Zwei Triebwagen, viele Einsatzmöglichkeiten
Geschichte 81
Als die ersten Lokomotiven der Gornergrat Bahn ersetzt werden mussten, beschaffte die Gornergrat Bahn 1981 für sieben Millionen Franken zwei neue Triebwagen. Der damalige Leiter Rollmaterial & Traktion, Hans Tribolet, erinnert sich im Interview.
Hans Tribolet, Ende der 1970er Jahre evaluierte die Gornergrat Bahn die Beschaffung von zwei neuen Triebwagen. Was waren die Anforderungen?
Hans Tribolet: «Zum Ersatz der alten 2-achsigen Lokomotiven, welche seit der Eröffnung der Gornergrat Bahn 1898 im Einsatz waren, suchten wir ein Universalfahrzeug. Es sollte drei Grundanforderungen erfüllen: 1. Im Schneeschleuderdienst sollte es bei unterschiedlichen Fahrgeschwindigkeiten leistungsfähiger und besser regulierbar sein. 2. Im Güterverkehr sollte es Abläufe rascher und sicherer abwickeln können. 3. Es sollte bei Bedarf den Personenverkehr unterstützen können.»
Gab es technische Herausforderungen, die Sie lösen mussten?
Hans Tribolet: «Wir konzipierten den Triebwagen so, dass ein unabhängiger Steuerwagen erstmals automatisch und ohne Eingriff durch Rangierpersonal angekoppelt werden konnte. Um diese Anforderungen zu erfüllen waren zusätzliche und neue technischen Ausrüstungen notwendig.
Was ist die Lebensdauer der Fahrzeuge?
Hans Tribolet: «Die Fahrzeuge sind schon über 40 Jahre zuverlässig im Einsatz. Sie werden sicher noch viele Jahre der Bahn gute Dienste erweisen. Grundsätzlich gibt es keine bei einem guten und regelmässigen Unterhalt kaum ein Lebensende.
Verbinden Sie spezielle Erinnerungen mit den neuen Triebwagen?

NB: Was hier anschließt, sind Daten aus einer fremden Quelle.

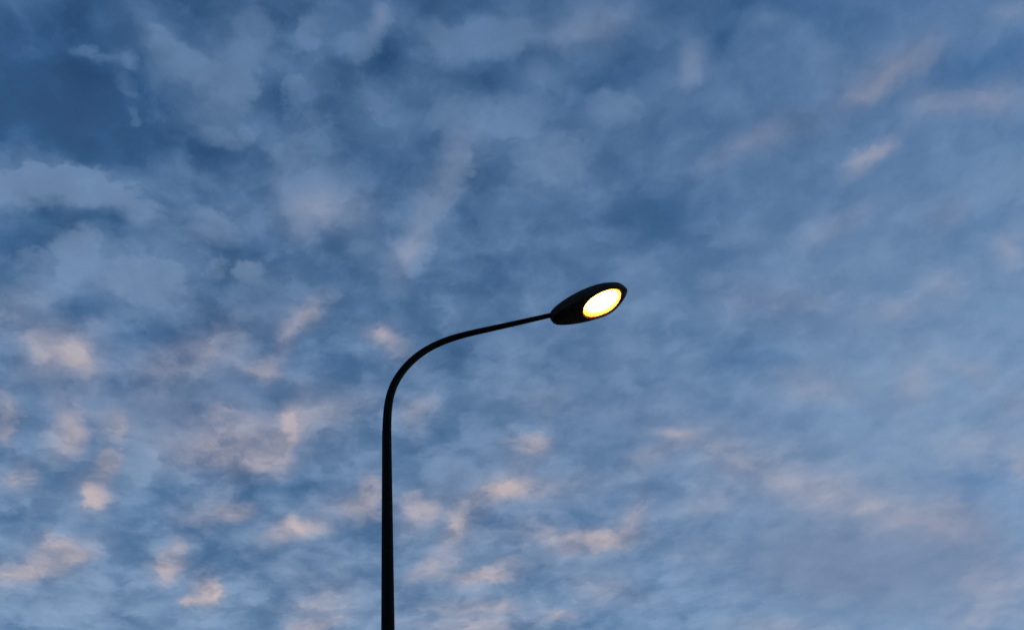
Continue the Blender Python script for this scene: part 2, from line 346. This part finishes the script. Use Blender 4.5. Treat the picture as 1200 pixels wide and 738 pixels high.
def ramp(x, a, b, lo=0, hi=1, kind='SMOOTHSTEP'):
    n = N.new('ShaderNodeMapRange'); n.interpolation_type = kind
    plug(n.inputs['Value'], x)
    for k, v in (('From Min', a), ('From Max', b), ('To Min', lo), ('To Max', hi)): plug(n.inputs[k], v)
    return n.outputs['Result']
def mix(f, a, b, mode='MIX'):
    n = N.new('ShaderNodeMix'); n.data_type = 'RGBA'; n.blend_type = mode; n.clamp_factor = True
    ins = [s for s in n.inputs if s.enabled]
    plug(ins[0], f); plug(ins[1], a); plug(ins[2], b)
    return [o for o in n.outputs if o.enabled][0]
def srgb(r, g, b):
    f = lambda c: c/12.92 if c <= .04045 else ((c+.055)/1.055)**2.4
    return tuple(f(c/255) for c in (r, g, b)) + (1,)

STRENGTH = .15
EXPOSURE = .7
def rad(r, g, b):                              # what a cloud of this display colour radiates, before the background strength
    return tuple(c/STRENGTH/2**EXPOSURE for c in srgb(r, g, b)[:3]) + (1,)

tc = N.new('ShaderNodeTexCoord')
d = tc.outputs['Generated']
sp = N.new('ShaderNodeSeparateXYZ'); L.new(d, sp.inputs[0])
zc = mth('MAXIMUM', sp.outputs[2], .08)
cb = N.new('ShaderNodeCombineXYZ')
L.new(mth('DIVIDE', sp.outputs[0], zc), cb.inputs[0]); L.new(mth('DIVIDE', sp.outputs[1], zc), cb.inputs[1])
deck = cb.outputs[0]

def centred(o): return vec('SUBTRACT', o['Color'], (.5, .5, .5))
SUN_EL, SUN_ROT = R(4.5), R(78)
skyn = N.new('ShaderNodeTexSky'); skyn.sky_type = 'NISHITA'; skyn.sun_disc = False
skyn.sun_elevation = SUN_EL; skyn.sun_rotation = SUN_ROT; skyn.ozone_density = 3.6
sky = mix(1.0, skyn.outputs[0], (1.04, 1.14, 1.16, 1), 'MULTIPLY')

# wind and turbulence bend every patch: three sizes of swirl
w1 = centred(noise(deck, 4.5, 2)); w2 = centred(noise(deck, 13, 3)); w3 = centred(noise(deck, 42, 3))
bent = vec('ADD', deck, vec('SCALE', w1, None, .06))
bent = vec('ADD', bent, vec('SCALE', w2, None, .04))
bent = vec('ADD', bent, vec('SCALE', w3, None, .009))
crisp = vec('ADD', deck, vec('SCALE', w1, None, .03))
crisp = vec('ADD', crisp, vec('SCALE', w2, None, .035))
crisp = vec('ADD', crisp, vec('SCALE', w3, None, .026))
crisp = vec('ADD', crisp, vec('SCALE', centred(noise(deck, 95, 3)), None, .016))
bent1 = vec('ADD', bent, (0, 0, 1)); crisp1 = vec('ADD', crisp, (0, 0, 1))

def patch_group(name, front):
    """One cloud patch as a node group: elliptical frame from two vectors, amount added to a running total."""
    global N, L
    g = bpy.data.node_groups.new(name, 'ShaderNodeTree')
    for nm, ty in (('p', 'Vector'), ('along', 'Vector'), ('across', 'Vector'), ('amount', 'Float'), ('total', 'Float')):
        g.interface.new_socket(nm, in_out='INPUT', socket_type='NodeSocket'+ty)
    g.interface.new_socket('sum', in_out='OUTPUT', socket_type='NodeSocketFloat')
    keep = N, L
    N, L = g.nodes, g.links
    gi = N.new('NodeGroupInput').outputs; go = N.new('NodeGroupOutput').inputs
    u = vec('DOT_PRODUCT', gi[0], gi[1]); v = vec('DOT_PRODUCT', gi[0], gi[2])
    r2 = mth('MULTIPLY_ADD', u, u, mth('MULTIPLY', v, v))
    if front: q = mth('MULTIPLY', ramp(r2, 1.7, .15), ramp(u, -.9, 1.0, 0, 1, 'LINEAR'))
    else: q = mth('POWER', .06, r2)
    L.new(mth('MULTIPLY_ADD', q, gi[3], gi[4]), go[0])
    N, L = keep
    return g
SOFT, HEAD = patch_group('soft_patch', False), patch_group('heaped_head', True)
def gather(group, p, rows):
    total = None
    for along, across, amt in rows:
        n = N.new('ShaderNodeGroup'); n.node_tree = group
        L.new(p, n.inputs[0]); n.inputs[1].default_value = along; n.inputs[2].default_value = across
        n.inputs[3].default_value = amt; n.inputs[4].default_value = 0
        if total is not None: L.new(total, n.inputs[4])
        total = n.outputs[0]
    return total
def patches(lst, grow):
    rows = []
    for x, y, a, b, h, amt in lst:
        a *= grow; b *= grow; ch, sh = math.cos(R(h)), math.sin(R(h))
        rows.append(((ch/a, sh/a, -(x*ch+y*sh)/a), (-sh/b, ch/b, (x*sh-y*ch)/b), amt))
    return gather(SOFT, bent1, rows)
def heads(lst): return gather(HEAD, crisp1, [(r[0:3], r[3:6], r[6]) for r in lst])
def puffs(v, scale, smooth):                   # rounded heads with creases between them
    n = N.new('ShaderNodeTexVoronoi'); n.feature = 'SMOOTH_F1'; n.voronoi_dimensions = '2D'
    plug(n.inputs['Vector'], v); n.inputs['Scale'].default_value = scale; n.inputs['Smoothness'].default_value = smooth
    return mth('SUBTRACT', 1, n.outputs['Distance'])
billow = noise(bent, 11, 5, .55)['Fac']
head_ = puffs(vec('ADD', deck, vec('SCALE', w2, None, .055)), 11.5, .7)
small = puffs(vec('ADD', vec('ADD', deck, vec('SCALE', w2, None, .03)), vec('SCALE', w3, None, .02)), 29, .6)
fine = noise(vec('ADD', deck, vec('SCALE', w2, None, .05)), 30, 6, .6)['Fac']
clump = ramp(noise(crisp, 15, 4, .5)['Fac'], .42, .62)
clump2 = ramp(noise(vec('ADD', crisp, (3.1, 1.7, 0)), 27, 4, .55)['Fac'], .44, .64)
broad = noise(deck, 2.3, 3, .5)['Fac']
def dev(x, k, mid=.5): return mth('MULTIPLY_ADD', x, k, -mid*k)

texture = mth('ADD', mth('ADD', dev(billow, 1.6), dev(fine, .5)), mth('ADD', dev(head_, 1.3, .62), dev(small, .42, .62)))
calm = ramp(mth('ADD', sp.outputs[0], dev(broad, .5)), -.15, .3, 1, .6)   # the deck is smoother to the right
texture = mth('ADD', mth('MULTIPLY', texture, .8), mth('ADD', dev(clump, .34), dev(clump2, .24)))
texture = mth('MULTIPLY', texture, calm)
thick = mth('ADD', mth('ADD', patches(CLOUD, 1.6), .26), mth('MULTIPLY', heads(HEADS_GREY), 1.85))
thick = mth('ADD', thick, mth('MULTIPLY', texture, .56))
thick = mth('ADD', thick, dev(broad, .6))
up = ramp(sp.outputs[2], .5, .86, 0, 1, 'LINEAR')
thick = mth('ADD', thick, ramp(up, 0, 1, .36, -.02, 'LINEAR'))
cover = ramp(thick, -.42, 1.25)

lit = mth('ADD', patches(LIT, 1.65), heads(HEADS_LIT))
lit = mth('MULTIPLY', lit, mth('ADD', .72, mth('MULTIPLY', texture, .6)))
glow = ramp(lit, 0, .9, 0, 1, 'LINEAR')
shade = patches(SHADE, 1.7)
shade = ramp(mth('ADD', shade, mth('MULTIPLY', texture, .25)), .05, .9)

up = ramp(sp.outputs[2], .5, .86, 0, 1, 'LINEAR')
grey = mix(up, rad(140, 164, 193), rad(101, 130, 168))
warm = mix(up, rad(199, 182, 182), rad(140, 150, 173))
dim = mix(up, rad(116, 132, 163), rad(84, 106, 144))
deep = mix(up, rad(90, 135, 176), rad(34, 60, 102))      # thinner, bluer air where no cloud brightens it
c = mix(mth('MULTIPLY', ramp(thick, .2, -1.0), ramp(up, 0, 1, .3, .85, 'LINEAR')), sky, deep)
c = mix(mth('MULTIPLY', cover, .8), c, grey)
c = mix(mth('MULTIPLY', shade, .68), c, dim)
c = mix(mth('MULTIPLY', glow, .96), c, warm)
c = mix(1.0, c, mth('MULTIPLY_ADD', texture, .17, 1.0), 'MULTIPLY')
haze = mix(.5, sky, rad(150, 165, 188))                  # towards the horizon the deck melts into pale air
final = mix(ramp(sp.outputs[2], .12, .38), haze, c)

bg = N.new('ShaderNodeBackground'); bg.inputs['Strength'].default_value = STRENGTH
L.new(final, bg.inputs['Color'])
wo = N.new('ShaderNodeOutputWorld'); L.new(bg.outputs[0], wo.inputs['Surface'])
world.cycles.sampling_method = 'MANUAL'; world.cycles.sample_map_resolution = 256

# ------------------------------------------------------------------ sun, just above the horizon
sd = bpy.data.lights.new('sun', 'SUN'); sd.energy = .03; sd.angle = R(.5); sd.color = (1, .72, .55)
so = bpy.data.objects.new('sun', sd); col.objects.link(so)
sv = Vector((math.sin(SUN_ROT)*math.cos(SUN_EL), math.cos(SUN_ROT)*math.cos(SUN_EL), math.sin(SUN_EL)))
so.rotation_euler = sv.to_track_quat('Z', 'Y').to_euler(); so.location = (0, 0, 30)

# ------------------------------------------------------------------ camera
cd = bpy.data.cameras.new('camera'); cd.sensor_width = 36; cd.lens = 1285/1200*36; cd.clip_end = 10000; cd.clip_start = .05
cam = bpy.data.objects.new('camera', cd); col.objects.link(cam); scene.camera = cam
rl, pt = R(-6.95), R(45)
r0 = Vector((1, 0, 0)); fw = Vector((0, math.cos(pt), math.sin(pt))); u0 = r0.cross(fw)
rx = math.cos(rl)*r0+math.sin(rl)*u0; ux = -math.sin(rl)*r0+math.cos(rl)*u0
cam.matrix_world = Matrix(((rx.x, ux.x, -fw.x, 0), (rx.y, ux.y, -fw.y, 0), (rx.z, ux.z, -fw.z, 1.55), (0, 0, 0, 1)))

scene.view_settings.view_transform = 'Standard'; scene.view_settings.look = 'None'
scene.view_settings.exposure = EXPOSURE; scene.view_settings.gamma = 1
scene.view_settings.use_curve_mapping = False
scene.cycles.use_adaptive_sampling = True; scene.cycles.adaptive_threshold = .012; scene.cycles.adaptive_min_samples = 8
scene.cycles.caustics_refractive = False; scene.cycles.caustics_reflective = False
scene.cycles.sample_clamp_indirect = 20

Hans Tribolet: Ja, da habe ich viele sehr positive Erinnerungen. Ich musste in meiner Funktion immer wieder Fahrten mit der Schneeschleuder begleiten. Die Kraft dieser Maschinen und die Einsätze am frühen Morgen haben mich immer sehr beeindruckt. Speziell im Gedächtnis geblieben sind mir auch die Einsätze, bei denen wir die komfortablen Pullman-Salonwagen der Rhätischen Bahn auf den Gornergrat gestossen haben. Die nostalgischen Fahrten starteten in St. Moritz und führten via der Glacier-Express-Strecke nach Zermatt, ein Höhepunkt war den die Fahrt auf den Gornergrat. Die Fahrten gibt es übrigens noch heute. Ein schönes Angebot der Bahn waren damals auch die Open-Air-Fahrten. Im offenen Wagen konnte ich die Aussicht besonders gut geniessen, den Wind spüren und im Wald den Arvenduft riechen.
Welche Bedeutung hatte die Anschaffung für die Gornergrat Bahn?
Hans Tribolet: Die Flexibilität der Bahn konnte mit den neuen multifunktionalen Fahrzeugen deutlich erhöht werden. Im Güterverkehr konnten wir grössere Lasten transportieren und der Schneeschleuder-Betrieb wurde effizienter. Wichtig war auch, dass wir den Personenverkehr, der ja immer auch wetterabhängig war, bei grosser Nachfrage verstärken konnten.
Zum Hintergrund
Ab 1947 ersetzten Leichtmetalltriebwagen die ersten Lokomotiven der Gornergrat Bahn. Die alten Loks wurden daraufhin vorwiegend für Einsätze im Güterverkehr und im Winterdienst eingesetzt. Per Ende der 1970er Jahre waren sie auch diesen Einsatzzweck nicht mehr gewachsen und mussten ersetzt werden.
1981 nahm die Gornergrat Bahn zwei neue Triebwagen (3061/3062) mit den Steuerwagen (3071/3072) in Betrieb.
Hans Tribolet startete seine Laufbahn bei der Brig-Visp-Zermatt Bahn und der Gornergrat Bahn 1970 als Maschineningenieur. Später ernannte ihn die Bahn zum Leiter Rollmaterial und Traktion und Mitglied der Geschäftsleitung. Die Beschaffung der Triebwagen für die Gornergrat Bahn war eines seiner zahlreichen Projekte. Ende Mai 2003 ging Tribolet in Pension.